→ **TASK GOAL**: Keep only the lines from the top of the listing through the one with "C = scene.collection", and reproduce them unaltered.

------------------------

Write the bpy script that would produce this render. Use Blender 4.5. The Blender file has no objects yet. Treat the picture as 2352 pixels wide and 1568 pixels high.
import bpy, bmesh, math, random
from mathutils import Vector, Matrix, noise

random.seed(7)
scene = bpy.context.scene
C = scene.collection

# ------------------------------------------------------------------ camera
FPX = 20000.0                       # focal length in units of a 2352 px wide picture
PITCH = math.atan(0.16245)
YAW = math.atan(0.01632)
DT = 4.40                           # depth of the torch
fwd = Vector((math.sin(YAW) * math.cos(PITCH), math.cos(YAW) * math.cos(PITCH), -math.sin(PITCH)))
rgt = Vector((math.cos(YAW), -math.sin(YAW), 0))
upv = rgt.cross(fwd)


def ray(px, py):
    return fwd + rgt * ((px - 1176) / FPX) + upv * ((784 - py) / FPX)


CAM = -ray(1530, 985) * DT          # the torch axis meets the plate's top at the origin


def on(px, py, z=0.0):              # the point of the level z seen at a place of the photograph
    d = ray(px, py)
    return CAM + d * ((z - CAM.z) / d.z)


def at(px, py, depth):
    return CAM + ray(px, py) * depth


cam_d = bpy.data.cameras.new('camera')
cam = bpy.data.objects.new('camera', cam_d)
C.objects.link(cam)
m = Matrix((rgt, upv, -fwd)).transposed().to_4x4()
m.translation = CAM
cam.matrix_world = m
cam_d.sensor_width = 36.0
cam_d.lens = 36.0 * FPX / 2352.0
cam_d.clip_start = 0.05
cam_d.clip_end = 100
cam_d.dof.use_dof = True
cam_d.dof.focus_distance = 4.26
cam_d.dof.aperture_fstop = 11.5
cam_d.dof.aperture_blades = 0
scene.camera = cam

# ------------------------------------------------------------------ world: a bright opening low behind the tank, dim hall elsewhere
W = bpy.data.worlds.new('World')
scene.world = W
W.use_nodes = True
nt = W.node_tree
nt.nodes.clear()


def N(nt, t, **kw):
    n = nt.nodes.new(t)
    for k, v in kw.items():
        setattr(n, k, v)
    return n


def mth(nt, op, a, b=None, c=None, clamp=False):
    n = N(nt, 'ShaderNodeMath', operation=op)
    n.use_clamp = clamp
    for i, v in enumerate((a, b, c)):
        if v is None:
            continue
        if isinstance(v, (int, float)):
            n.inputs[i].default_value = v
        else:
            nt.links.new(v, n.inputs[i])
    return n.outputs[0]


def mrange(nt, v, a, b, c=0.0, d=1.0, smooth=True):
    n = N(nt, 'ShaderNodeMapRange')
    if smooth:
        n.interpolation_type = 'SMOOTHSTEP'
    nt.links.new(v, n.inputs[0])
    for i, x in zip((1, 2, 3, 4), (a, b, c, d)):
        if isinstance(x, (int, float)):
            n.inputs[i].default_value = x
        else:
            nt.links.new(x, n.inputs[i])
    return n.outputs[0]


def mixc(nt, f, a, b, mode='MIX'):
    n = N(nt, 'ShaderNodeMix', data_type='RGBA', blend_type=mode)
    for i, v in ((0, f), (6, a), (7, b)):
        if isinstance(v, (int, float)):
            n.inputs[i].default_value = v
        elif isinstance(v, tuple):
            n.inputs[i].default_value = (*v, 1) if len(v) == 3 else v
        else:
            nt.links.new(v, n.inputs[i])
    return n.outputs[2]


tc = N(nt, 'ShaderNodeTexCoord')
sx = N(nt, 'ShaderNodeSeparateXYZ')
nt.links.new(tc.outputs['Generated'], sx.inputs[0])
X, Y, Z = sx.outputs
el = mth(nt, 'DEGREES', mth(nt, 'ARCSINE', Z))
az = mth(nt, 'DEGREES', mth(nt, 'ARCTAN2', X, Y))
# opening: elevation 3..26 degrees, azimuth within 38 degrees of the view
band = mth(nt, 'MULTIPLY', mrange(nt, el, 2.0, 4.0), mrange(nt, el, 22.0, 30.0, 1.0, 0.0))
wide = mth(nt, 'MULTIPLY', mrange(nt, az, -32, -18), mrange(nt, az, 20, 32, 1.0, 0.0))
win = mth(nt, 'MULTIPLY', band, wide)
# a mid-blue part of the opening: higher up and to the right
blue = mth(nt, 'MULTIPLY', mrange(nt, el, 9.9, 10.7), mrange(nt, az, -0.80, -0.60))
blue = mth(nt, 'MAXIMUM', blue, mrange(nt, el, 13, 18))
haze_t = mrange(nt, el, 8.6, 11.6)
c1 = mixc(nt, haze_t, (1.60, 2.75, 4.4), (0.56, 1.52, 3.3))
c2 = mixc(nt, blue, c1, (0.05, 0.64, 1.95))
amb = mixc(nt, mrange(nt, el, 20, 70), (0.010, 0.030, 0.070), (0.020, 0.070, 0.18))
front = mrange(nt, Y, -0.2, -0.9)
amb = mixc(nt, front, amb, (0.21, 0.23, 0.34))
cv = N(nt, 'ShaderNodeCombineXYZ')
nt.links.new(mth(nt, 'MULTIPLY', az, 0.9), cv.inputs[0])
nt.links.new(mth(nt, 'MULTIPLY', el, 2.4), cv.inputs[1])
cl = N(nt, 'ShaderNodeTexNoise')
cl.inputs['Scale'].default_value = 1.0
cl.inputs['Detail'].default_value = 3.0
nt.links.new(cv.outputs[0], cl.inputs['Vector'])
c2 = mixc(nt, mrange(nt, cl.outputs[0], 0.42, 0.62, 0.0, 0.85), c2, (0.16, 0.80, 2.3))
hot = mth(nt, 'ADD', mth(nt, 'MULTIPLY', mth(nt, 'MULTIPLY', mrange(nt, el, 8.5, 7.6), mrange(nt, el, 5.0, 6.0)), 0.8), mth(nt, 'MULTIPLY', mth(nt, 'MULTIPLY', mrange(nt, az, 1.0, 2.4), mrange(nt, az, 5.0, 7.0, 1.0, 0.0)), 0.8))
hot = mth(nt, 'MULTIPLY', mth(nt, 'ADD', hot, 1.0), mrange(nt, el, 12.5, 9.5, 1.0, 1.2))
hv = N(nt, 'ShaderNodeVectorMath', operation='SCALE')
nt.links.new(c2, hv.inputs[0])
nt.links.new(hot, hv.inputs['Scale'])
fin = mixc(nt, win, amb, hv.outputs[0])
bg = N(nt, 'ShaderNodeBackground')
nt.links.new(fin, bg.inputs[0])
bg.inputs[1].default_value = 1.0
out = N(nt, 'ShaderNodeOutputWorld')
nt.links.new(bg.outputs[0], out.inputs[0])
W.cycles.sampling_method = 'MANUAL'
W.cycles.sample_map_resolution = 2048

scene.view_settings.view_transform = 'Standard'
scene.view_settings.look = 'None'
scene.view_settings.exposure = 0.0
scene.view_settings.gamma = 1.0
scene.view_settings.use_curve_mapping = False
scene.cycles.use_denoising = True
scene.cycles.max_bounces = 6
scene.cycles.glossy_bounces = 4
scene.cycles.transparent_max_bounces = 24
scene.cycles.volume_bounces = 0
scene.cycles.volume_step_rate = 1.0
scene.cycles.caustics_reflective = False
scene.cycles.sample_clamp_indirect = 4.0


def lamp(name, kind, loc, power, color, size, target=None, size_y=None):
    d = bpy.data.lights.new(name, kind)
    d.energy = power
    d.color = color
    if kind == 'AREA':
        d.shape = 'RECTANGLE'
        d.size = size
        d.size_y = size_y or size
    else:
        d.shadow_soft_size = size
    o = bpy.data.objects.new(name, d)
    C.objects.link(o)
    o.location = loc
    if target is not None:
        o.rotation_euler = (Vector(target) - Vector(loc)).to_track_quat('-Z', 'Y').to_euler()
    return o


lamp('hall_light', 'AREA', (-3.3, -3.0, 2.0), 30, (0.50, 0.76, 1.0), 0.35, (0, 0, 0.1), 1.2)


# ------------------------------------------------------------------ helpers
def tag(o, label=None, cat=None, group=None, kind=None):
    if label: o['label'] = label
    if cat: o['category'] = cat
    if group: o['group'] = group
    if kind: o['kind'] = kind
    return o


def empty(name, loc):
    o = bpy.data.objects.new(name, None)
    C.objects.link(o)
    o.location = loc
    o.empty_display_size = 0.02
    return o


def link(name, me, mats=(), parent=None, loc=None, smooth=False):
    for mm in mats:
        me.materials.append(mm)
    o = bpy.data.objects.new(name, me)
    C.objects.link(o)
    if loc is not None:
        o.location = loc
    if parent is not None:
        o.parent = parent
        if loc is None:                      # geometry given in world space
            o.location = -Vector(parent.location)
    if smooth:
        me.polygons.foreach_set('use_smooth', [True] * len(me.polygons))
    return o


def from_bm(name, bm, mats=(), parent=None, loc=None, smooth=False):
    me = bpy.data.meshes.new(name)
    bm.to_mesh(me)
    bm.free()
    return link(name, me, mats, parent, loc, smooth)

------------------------

→ **ANSWER TO THIS TASK**:
Write the bpy script that would produce this render. Use Blender 4.5. The Blender file has no objects yet. Treat the picture as 2352 pixels wide and 1568 pixels high.
import bpy, bmesh, math, random
from mathutils import Vector, Matrix, noise

random.seed(7)
scene = bpy.context.scene
C = scene.collection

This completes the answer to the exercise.